Tuesday, 14 March 2017

The Buddhist Temples at Borobudur


It has been a completely manic couple of weeks at Curious Headquarters: I have moved to a new place, hauling my stuff across London (with the much appreciated help of friends and family), I have written school reports for 5 classes, organised and run an International-themed weekend away in my role with Girlguiding (helped along this weekend with a terrific team of leaders), held a fundraiser for our Guide unit, and also simply had to attend important gatherings with friends involving meals out, cocktails and a wonderful evening trying on and selecting my bridesmaids dress for a friend's wedding. Let's just say there have been many nights spent burning the midnight oil followed by crack-of-dawn mornings. While there's been lots to love, I'm quite glad of a little break to actually unpack, gather my thoughts and catch up on a few extra winks of sleep.
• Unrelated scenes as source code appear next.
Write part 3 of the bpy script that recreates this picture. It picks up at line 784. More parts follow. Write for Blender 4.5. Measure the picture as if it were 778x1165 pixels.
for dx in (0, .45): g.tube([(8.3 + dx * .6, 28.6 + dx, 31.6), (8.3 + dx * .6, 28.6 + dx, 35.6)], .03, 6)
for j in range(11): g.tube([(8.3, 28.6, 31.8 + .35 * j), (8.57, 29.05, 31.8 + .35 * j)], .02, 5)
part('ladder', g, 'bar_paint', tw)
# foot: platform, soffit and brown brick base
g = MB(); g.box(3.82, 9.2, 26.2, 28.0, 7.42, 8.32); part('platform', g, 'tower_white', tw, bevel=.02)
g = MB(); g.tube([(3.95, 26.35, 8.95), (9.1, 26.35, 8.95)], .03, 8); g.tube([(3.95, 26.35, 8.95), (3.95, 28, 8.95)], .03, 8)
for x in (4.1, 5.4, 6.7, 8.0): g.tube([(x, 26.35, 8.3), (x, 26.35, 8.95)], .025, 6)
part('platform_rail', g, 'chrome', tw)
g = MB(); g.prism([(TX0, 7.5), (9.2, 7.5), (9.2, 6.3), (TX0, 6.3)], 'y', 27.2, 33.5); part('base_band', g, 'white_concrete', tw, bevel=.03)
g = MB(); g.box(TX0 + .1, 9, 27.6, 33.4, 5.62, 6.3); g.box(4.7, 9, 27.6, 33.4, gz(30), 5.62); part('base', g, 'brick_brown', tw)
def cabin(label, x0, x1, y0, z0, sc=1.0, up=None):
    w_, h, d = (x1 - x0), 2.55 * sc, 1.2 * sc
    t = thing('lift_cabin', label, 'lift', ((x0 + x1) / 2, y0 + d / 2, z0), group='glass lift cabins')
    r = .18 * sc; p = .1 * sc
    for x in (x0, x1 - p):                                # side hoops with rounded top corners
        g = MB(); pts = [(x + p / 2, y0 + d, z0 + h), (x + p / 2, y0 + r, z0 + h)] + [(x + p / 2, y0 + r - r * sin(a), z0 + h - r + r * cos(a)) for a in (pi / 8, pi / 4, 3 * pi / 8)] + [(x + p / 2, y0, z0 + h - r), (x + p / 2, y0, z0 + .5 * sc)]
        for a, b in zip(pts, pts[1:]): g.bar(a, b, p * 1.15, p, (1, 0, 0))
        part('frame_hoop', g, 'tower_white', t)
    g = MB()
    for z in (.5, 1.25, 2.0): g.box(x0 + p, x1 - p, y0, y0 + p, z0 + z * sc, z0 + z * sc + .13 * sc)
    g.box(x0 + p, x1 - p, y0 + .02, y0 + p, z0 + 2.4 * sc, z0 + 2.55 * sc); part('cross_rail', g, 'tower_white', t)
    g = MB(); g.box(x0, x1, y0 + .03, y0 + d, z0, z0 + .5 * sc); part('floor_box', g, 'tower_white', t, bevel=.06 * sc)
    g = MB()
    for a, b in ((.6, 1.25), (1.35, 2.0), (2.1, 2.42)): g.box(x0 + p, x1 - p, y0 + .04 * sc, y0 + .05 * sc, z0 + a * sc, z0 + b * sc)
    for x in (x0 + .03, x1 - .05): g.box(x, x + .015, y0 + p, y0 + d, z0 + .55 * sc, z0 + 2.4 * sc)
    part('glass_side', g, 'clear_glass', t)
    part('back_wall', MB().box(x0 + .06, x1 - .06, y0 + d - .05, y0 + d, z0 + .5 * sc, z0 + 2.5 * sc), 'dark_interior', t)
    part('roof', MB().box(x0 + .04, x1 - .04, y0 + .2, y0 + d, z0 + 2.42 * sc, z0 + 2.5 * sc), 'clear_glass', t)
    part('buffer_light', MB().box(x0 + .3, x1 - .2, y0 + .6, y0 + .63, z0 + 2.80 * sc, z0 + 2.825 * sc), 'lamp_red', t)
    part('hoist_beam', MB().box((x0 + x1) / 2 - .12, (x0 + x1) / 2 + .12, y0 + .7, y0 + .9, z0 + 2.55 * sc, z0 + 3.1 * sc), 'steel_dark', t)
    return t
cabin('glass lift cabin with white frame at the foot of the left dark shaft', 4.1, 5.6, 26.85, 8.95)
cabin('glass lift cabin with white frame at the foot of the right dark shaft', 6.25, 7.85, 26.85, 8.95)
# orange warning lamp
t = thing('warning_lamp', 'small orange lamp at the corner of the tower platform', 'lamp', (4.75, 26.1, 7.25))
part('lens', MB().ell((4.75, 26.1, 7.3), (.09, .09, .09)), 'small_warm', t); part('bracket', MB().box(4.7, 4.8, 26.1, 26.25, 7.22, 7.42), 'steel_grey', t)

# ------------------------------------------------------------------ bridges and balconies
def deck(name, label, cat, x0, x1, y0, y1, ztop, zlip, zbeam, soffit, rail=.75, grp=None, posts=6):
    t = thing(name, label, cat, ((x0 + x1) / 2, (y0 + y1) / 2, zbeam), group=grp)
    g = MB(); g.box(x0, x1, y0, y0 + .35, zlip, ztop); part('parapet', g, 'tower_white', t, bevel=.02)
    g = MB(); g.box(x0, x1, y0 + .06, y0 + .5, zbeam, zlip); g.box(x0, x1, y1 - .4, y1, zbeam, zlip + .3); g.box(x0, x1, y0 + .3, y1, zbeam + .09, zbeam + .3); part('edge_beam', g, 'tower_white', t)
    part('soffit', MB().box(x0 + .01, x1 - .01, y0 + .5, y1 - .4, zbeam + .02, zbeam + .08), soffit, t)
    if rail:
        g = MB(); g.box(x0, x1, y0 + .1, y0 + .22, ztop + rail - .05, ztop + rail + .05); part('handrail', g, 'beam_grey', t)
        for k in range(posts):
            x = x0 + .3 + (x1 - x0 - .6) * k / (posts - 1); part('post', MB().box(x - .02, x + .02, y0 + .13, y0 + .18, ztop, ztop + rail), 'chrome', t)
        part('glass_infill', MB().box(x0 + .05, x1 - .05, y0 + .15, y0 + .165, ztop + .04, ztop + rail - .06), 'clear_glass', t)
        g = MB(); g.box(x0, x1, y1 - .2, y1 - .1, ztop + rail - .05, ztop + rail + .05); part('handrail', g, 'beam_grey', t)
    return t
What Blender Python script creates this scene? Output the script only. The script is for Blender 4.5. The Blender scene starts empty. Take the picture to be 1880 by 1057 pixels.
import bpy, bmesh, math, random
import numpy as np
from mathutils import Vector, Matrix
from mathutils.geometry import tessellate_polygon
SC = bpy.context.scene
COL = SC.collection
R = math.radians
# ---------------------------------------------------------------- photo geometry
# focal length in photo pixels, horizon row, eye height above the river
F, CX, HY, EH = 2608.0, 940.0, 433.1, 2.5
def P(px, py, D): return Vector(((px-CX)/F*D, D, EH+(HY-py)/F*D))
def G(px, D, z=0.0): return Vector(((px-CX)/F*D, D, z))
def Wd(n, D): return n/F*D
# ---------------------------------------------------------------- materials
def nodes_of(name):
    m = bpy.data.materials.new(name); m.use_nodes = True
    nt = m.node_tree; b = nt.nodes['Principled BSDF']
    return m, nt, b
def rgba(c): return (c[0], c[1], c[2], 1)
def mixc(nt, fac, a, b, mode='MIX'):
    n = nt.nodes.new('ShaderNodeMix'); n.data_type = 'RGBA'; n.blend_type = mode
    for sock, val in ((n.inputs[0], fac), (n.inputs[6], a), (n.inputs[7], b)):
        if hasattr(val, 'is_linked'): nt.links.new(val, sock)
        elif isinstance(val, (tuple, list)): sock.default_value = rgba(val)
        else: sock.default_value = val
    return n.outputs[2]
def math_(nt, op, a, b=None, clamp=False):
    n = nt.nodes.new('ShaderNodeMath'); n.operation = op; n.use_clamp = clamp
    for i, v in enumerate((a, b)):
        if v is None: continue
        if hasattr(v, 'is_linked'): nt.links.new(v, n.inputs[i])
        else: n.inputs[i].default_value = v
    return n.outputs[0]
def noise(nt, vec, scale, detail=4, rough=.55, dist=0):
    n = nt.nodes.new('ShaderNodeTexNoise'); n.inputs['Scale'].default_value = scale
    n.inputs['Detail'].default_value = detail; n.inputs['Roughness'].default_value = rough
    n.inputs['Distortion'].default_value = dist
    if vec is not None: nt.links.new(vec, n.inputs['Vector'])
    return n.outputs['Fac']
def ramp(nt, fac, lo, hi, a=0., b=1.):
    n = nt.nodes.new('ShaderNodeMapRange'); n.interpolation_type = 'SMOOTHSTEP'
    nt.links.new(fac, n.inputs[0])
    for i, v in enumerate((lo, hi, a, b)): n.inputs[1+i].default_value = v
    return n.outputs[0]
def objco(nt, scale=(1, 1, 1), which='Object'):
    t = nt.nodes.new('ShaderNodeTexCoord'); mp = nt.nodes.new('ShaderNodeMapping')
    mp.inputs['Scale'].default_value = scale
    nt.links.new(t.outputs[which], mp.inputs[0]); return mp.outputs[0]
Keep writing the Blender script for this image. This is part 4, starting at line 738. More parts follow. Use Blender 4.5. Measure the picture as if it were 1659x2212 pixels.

The upshot of this is that I fell of my own blog schedule for a week.  But I'd like to get it back on track this week, stealing wifi from work until I get some into the flat. Therefore I bring you a little photo story of the time I visited the temple complex of Borobudur on the Indonesian island of Java.

I visited Indonesia for a grand total of about 3 days back in 2015, but definitely managed to make the most of the time we had. In that time, it was wonderful to visit Borobudur: a Buddhist temple complex that seemed aeons old, filled with a calm and spiritual beauty that made it very easy to understand why so many people visit.




Borobudur was hidden from the world at large for much of its history. However it was brought to the attention of Sir Thomas Raffles, then British ruler of Java, in 1814.  Efforts have been made to restore and preserve the 1200 year old temple, and it retains an otherworldly atmosphere of peace and mystery. In fact, the history of Borobudur is really quite fascinating, and it was very interesting to have a Guide to share some of his knowledge.


The climb to the top is no insignificant, but it was absolutely worth the effort in the humid climate.  It was simply beautiful.



Each tier of the temple is crowned with stupa; bell-shaped stone structures containing Buddhist statues. Each Buddha is seated in the lotus position, but the hands vary slightly from area to area within the temple. The stupa give the temple an incredibly distinctive silhouette.



While we were exploring the upper levels of the temple, we were approached by a party of school girls; apparently they visit the temple looking for tourists so they can practise their English and were keen to do so on us.  We were happy to oblige, but once they had done their duty and read out the requisite English sentences on their notes of paper, they were much more interested in taking selfies with us.

It just goes to show that no matter where you are in the world, teenage girls are teenage girls.

Kisses xxx

P.S. Hopefully newly scheduled programming is now restored to Journal of Curious Things.  Although I must confess I'm definitely ready to have wifi back in my life. Only another couple of weeks to go!